Aside from the tragic death of the professor the most disturbing thing is that the UCLA student paper is reporting that some professors ignored the lockdown and kept lecturing rather than focusing on securing their rooms. Despite protocols in place to the absolute contrary!
The fact that many doors couldn’t lock.
There are steps to take (pushing furniture in front of the door, etc) even if it doesn’t lock.
Good point @dadoftwingirls. The students had to jerryrig barricades.
What is the protocol? UCLA has a huge campys. Was there a campus wide announcement of an emergency?
UCLA’s active shooter protocol is at https://www.emergency.ucla.edu/copy_of_how-to-lockdown .
Why they don’t publish the name of the student?
Maybe they haven’t been able to reach members of his family.
As I noted in the other thread, I don’t see why it’s so mission-critical for us to have these names immediately. It’s rubbernecking. Waiting a day or two for the name is not a big deal.
I think that if what the newspaper is reporting is true UCLA needs to have some sort of action taken against these instructors. Probably a written reminder of the protocol and a statement that failure to follow it in the future ( hopefully there will never even be an opportunity however ) will result in disciplinary action.
Again-- were these professors even aware of the emergency? Was there a campus wide alert?
Yes @GMTplus7. There was a campus wide alert sent. It said “Lockdown Now!”
They have a messaging system that goes out to everybody - all students and faculty . Even if the professor didn’t check his phone, every single student in the class would’ve gotten the message on their phones. Our D called to let us know about the alert before the shooting even hit the news.
It’s a solid emergency notification protocol. This is not a tiny little university which has never considered these things or never experienced an emergency before.
For the folks wondering at the delay in releasing names; the information is delayed until family is notified and police follow whatever leads they need to before the information is made public. I’m sure we’d all agree it’s the best protocol if we were personally affected.
He’s been named now.
I used to work at a university. Everyone on the faculty/staff was required to attend a four-hour “dealing with an active shooter” training course. At the time I took it didn’t seem like a real possibility, but these kinds of events make me understand why this was put in place. I agree that it’s unfathomable that prof’s continued to lecture.
Maybe prod’s thought it was a hoax. We used to get bomb threat often there was a tough exam. Finally, the supervisor in charge called off evacuation and it stopped.

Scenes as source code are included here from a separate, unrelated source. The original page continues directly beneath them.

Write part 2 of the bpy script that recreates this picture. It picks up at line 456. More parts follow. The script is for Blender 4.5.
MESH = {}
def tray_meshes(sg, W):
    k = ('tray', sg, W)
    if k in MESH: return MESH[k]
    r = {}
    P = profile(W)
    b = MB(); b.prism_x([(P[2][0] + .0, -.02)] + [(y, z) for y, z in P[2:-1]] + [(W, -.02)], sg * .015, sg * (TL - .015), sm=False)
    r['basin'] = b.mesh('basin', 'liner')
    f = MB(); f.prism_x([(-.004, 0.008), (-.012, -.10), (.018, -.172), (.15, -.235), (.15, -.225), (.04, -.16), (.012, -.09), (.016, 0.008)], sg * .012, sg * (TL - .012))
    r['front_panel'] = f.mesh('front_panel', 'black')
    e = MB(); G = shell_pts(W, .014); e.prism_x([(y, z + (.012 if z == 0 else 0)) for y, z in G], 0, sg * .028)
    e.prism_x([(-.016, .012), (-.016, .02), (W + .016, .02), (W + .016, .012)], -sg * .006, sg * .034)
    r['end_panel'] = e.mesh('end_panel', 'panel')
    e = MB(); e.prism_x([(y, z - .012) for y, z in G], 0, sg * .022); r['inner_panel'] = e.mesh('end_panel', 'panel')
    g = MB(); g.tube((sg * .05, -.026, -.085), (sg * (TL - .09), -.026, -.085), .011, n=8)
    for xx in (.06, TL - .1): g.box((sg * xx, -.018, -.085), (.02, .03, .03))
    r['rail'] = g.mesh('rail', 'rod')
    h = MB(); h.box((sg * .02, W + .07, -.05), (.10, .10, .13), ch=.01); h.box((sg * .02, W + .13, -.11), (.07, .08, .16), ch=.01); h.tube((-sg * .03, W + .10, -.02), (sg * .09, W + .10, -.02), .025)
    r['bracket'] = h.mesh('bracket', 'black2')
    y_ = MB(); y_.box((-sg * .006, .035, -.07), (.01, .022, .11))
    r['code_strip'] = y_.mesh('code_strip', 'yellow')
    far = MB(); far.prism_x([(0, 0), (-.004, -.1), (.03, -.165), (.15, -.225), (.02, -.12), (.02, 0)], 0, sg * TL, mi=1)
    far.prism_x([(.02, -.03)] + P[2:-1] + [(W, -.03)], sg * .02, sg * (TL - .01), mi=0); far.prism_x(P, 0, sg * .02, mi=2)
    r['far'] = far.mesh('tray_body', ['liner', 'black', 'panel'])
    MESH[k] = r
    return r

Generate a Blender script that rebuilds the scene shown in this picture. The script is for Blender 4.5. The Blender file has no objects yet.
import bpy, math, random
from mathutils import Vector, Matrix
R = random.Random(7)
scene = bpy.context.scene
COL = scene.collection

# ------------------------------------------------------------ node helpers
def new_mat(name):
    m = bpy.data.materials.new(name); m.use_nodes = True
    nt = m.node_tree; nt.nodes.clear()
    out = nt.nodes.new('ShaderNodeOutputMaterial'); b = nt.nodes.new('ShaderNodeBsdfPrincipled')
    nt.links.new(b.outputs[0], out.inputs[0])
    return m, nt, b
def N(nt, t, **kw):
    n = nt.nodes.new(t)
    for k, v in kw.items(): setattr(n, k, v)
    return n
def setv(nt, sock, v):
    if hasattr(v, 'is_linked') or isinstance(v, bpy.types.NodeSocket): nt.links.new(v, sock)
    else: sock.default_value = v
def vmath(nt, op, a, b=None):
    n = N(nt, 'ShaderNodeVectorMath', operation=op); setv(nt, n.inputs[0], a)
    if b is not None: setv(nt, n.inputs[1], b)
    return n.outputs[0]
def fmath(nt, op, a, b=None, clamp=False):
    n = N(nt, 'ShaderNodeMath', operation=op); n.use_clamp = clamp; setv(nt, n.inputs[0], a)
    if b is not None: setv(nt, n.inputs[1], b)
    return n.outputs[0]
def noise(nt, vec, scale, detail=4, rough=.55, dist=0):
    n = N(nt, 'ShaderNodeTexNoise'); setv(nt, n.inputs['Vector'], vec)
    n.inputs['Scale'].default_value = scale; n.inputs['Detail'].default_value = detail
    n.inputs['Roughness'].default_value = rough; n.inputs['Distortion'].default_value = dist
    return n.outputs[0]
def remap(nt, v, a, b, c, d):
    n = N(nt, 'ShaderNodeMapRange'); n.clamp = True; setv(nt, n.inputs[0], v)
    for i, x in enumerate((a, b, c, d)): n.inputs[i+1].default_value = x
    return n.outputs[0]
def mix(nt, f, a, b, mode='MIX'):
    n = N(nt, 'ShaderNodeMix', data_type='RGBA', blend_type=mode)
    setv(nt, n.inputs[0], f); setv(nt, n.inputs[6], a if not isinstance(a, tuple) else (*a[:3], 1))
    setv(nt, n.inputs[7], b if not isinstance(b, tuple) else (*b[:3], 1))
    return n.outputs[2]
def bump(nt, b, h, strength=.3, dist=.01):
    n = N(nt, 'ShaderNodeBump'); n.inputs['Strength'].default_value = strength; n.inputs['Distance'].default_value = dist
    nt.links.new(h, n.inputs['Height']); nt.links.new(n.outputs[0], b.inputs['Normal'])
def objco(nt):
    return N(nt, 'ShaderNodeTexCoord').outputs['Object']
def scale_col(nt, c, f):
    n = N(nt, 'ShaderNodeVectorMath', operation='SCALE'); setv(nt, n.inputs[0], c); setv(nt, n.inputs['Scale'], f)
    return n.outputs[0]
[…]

http://www.latimes.com/local/lanow/la-me-ln-mainak-sarkar-ucla-20160602-snap-story.html
Who was sick here?
I always have my cell phone off while I am lecturing. Students are supposed to have theirs off as well. I taught a large class in the spring (100+) and never noticed a student responding to a text or receiving a call.
My colleges have asked for notification to faculty who are lecturing, in the event of a lockdown. There are computers in the large lecture halls to which messages could be sent. So far, this request has not been acknowledged.